Asked what Beijing would do if Washington demands Snowden’s extradition at a regular press briefing on Friday, Foreign Ministry Spokesperson Hua Chunying said, “We will continue to watch unfolding situations of the incident.”

While Snowden continues to stay in Hong Kong, Robert Muller, the director of the U.S. Federal Bureau of Investigation, told the House Judiciary Committee on Thursday that criminal investigation is underway, and his agency is stepping up efforts to take Snowden into custody. He stressed the disclosure has seriously damaged U.S. national security and public safety. It is the first time that a ranking Washington official has officially confirmed ongoing investigation of Snowden.

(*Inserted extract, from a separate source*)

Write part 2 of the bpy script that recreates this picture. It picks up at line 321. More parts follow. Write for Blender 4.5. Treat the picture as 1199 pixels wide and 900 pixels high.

Bloomberg reported Thursday that the U.S. House Intelligence Committee is investigating what connection Snowden has with China. Committee chairman Mike Rogers said there are many questions including why Snowden went to Hong Kong, how he continues to stay in Hong Kong, and whether the Chinese government is cooperating to support Snowden’s stay there.

Meanwhile, the device Snowden used in stealing classified information from the National Security Agency has been found to be USB memory stick. The Los Angeles Times reported on Thursday that use of USB sticks at intelligence agencies are banned in principle, but exception can be applied to network managers such as Snowden through a special approval process.